* _What the exercise asks_: Write out all of the lines below, exactly and completely.

-------------------------

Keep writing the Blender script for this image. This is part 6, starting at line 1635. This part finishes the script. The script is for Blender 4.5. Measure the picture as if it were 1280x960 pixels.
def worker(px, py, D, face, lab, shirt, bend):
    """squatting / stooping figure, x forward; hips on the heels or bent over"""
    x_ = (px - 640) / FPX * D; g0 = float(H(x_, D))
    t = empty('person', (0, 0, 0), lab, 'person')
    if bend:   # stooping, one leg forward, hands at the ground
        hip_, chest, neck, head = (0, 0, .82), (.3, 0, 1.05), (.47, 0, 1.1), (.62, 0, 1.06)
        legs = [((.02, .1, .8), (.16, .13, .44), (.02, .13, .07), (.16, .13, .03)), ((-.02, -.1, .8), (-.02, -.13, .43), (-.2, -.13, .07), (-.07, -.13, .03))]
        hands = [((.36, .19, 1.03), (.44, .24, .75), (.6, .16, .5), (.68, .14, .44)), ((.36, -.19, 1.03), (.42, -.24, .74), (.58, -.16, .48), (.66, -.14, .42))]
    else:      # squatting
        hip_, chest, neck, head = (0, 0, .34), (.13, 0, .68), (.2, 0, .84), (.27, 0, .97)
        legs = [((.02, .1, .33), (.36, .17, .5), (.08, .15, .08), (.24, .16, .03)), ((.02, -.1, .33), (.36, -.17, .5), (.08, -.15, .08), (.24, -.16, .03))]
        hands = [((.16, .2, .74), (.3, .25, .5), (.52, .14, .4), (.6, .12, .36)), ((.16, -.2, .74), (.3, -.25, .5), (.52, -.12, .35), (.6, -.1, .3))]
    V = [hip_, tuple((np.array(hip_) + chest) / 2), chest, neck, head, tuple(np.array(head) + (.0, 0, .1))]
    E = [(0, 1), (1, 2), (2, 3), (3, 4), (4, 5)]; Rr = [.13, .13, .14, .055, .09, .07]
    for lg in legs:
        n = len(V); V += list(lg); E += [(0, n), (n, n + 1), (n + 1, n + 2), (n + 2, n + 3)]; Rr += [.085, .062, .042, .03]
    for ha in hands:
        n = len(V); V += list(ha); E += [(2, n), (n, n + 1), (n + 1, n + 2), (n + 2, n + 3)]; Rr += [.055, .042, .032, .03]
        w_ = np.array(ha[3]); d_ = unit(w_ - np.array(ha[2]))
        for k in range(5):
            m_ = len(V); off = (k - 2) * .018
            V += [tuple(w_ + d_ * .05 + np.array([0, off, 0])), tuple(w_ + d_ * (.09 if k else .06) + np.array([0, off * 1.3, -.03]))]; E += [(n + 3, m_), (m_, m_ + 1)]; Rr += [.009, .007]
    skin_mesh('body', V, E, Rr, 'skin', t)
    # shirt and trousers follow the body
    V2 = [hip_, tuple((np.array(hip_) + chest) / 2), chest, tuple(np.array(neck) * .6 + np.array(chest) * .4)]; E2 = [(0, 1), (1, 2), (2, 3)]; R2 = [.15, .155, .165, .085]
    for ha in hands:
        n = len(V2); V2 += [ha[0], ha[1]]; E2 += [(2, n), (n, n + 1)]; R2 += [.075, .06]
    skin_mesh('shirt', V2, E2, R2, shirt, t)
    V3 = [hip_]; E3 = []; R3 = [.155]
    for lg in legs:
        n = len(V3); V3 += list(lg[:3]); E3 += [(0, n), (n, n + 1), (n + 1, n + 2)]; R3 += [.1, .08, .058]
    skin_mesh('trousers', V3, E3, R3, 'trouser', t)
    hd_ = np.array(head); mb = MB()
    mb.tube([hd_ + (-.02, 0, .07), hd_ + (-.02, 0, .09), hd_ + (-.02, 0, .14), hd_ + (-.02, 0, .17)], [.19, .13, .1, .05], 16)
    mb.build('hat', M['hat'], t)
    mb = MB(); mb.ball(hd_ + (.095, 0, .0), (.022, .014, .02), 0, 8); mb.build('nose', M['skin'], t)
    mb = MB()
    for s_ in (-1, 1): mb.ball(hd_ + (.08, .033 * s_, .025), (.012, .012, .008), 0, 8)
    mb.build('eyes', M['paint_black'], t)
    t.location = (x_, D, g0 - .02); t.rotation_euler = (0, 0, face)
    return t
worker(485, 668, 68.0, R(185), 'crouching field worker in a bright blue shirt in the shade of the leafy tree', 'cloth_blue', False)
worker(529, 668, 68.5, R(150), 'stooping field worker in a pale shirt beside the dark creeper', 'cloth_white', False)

-------------------------

* _Completed exercise_:
Keep writing the Blender script for this image. This is part 6, starting at line 1635. This part finishes the script. The script is for Blender 4.5. Measure the picture as if it were 1280x960 pixels.
def worker(px, py, D, face, lab, shirt, bend):
    """squatting / stooping figure, x forward; hips on the heels or bent over"""
    x_ = (px - 640) / FPX * D; g0 = float(H(x_, D))
    t = empty('person', (0, 0, 0), lab, 'person')
    if bend:   # stooping, one leg forward, hands at the ground
        hip_, chest, neck, head = (0, 0, .82), (.3, 0, 1.05), (.47, 0, 1.1), (.62, 0, 1.06)
        legs = [((.02, .1, .8), (.16, .13, .44), (.02, .13, .07), (.16, .13, .03)), ((-.02, -.1, .8), (-.02, -.13, .43), (-.2, -.13, .07), (-.07, -.13, .03))]
        hands = [((.36, .19, 1.03), (.44, .24, .75), (.6, .16, .5), (.68, .14, .44)), ((.36, -.19, 1.03), (.42, -.24, .74), (.58, -.16, .48), (.66, -.14, .42))]
    else:      # squatting
        hip_, chest, neck, head = (0, 0, .34), (.13, 0, .68), (.2, 0, .84), (.27, 0, .97)
        legs = [((.02, .1, .33), (.36, .17, .5), (.08, .15, .08), (.24, .16, .03)), ((.02, -.1, .33), (.36, -.17, .5), (.08, -.15, .08), (.24, -.16, .03))]
        hands = [((.16, .2, .74), (.3, .25, .5), (.52, .14, .4), (.6, .12, .36)), ((.16, -.2, .74), (.3, -.25, .5), (.52, -.12, .35), (.6, -.1, .3))]
    V = [hip_, tuple((np.array(hip_) + chest) / 2), chest, neck, head, tuple(np.array(head) + (.0, 0, .1))]
    E = [(0, 1), (1, 2), (2, 3), (3, 4), (4, 5)]; Rr = [.13, .13, .14, .055, .09, .07]
    for lg in legs:
        n = len(V); V += list(lg); E += [(0, n), (n, n + 1), (n + 1, n + 2), (n + 2, n + 3)]; Rr += [.085, .062, .042, .03]
    for ha in hands:
        n = len(V); V += list(ha); E += [(2, n), (n, n + 1), (n + 1, n + 2), (n + 2, n + 3)]; Rr += [.055, .042, .032, .03]
        w_ = np.array(ha[3]); d_ = unit(w_ - np.array(ha[2]))
        for k in range(5):
            m_ = len(V); off = (k - 2) * .018
            V += [tuple(w_ + d_ * .05 + np.array([0, off, 0])), tuple(w_ + d_ * (.09 if k else .06) + np.array([0, off * 1.3, -.03]))]; E += [(n + 3, m_), (m_, m_ + 1)]; Rr += [.009, .007]
    skin_mesh('body', V, E, Rr, 'skin', t)
    # shirt and trousers follow the body
    V2 = [hip_, tuple((np.array(hip_) + chest) / 2), chest, tuple(np.array(neck) * .6 + np.array(chest) * .4)]; E2 = [(0, 1), (1, 2), (2, 3)]; R2 = [.15, .155, .165, .085]
    for ha in hands:
        n = len(V2); V2 += [ha[0], ha[1]]; E2 += [(2, n), (n, n + 1)]; R2 += [.075, .06]
    skin_mesh('shirt', V2, E2, R2, shirt, t)
    V3 = [hip_]; E3 = []; R3 = [.155]
    for lg in legs:
        n = len(V3); V3 += list(lg[:3]); E3 += [(0, n), (n, n + 1), (n + 1, n + 2)]; R3 += [.1, .08, .058]
    skin_mesh('trousers', V3, E3, R3, 'trouser', t)
    hd_ = np.array(head); mb = MB()
    mb.tube([hd_ + (-.02, 0, .07), hd_ + (-.02, 0, .09), hd_ + (-.02, 0, .14), hd_ + (-.02, 0, .17)], [.19, .13, .1, .05], 16)
    mb.build('hat', M['hat'], t)
    mb = MB(); mb.ball(hd_ + (.095, 0, .0), (.022, .014, .02), 0, 8); mb.build('nose', M['skin'], t)
    mb = MB()
    for s_ in (-1, 1): mb.ball(hd_ + (.08, .033 * s_, .025), (.012, .012, .008), 0, 8)
    mb.build('eyes', M['paint_black'], t)
    t.location = (x_, D, g0 - .02); t.rotation_euler = (0, 0, face)
    return t
worker(485, 668, 68.0, R(185), 'crouching field worker in a bright blue shirt in the shade of the leafy tree', 'cloth_blue', False)
worker(529, 668, 68.5, R(150), 'stooping field worker in a pale shirt beside the dark creeper', 'cloth_white', False)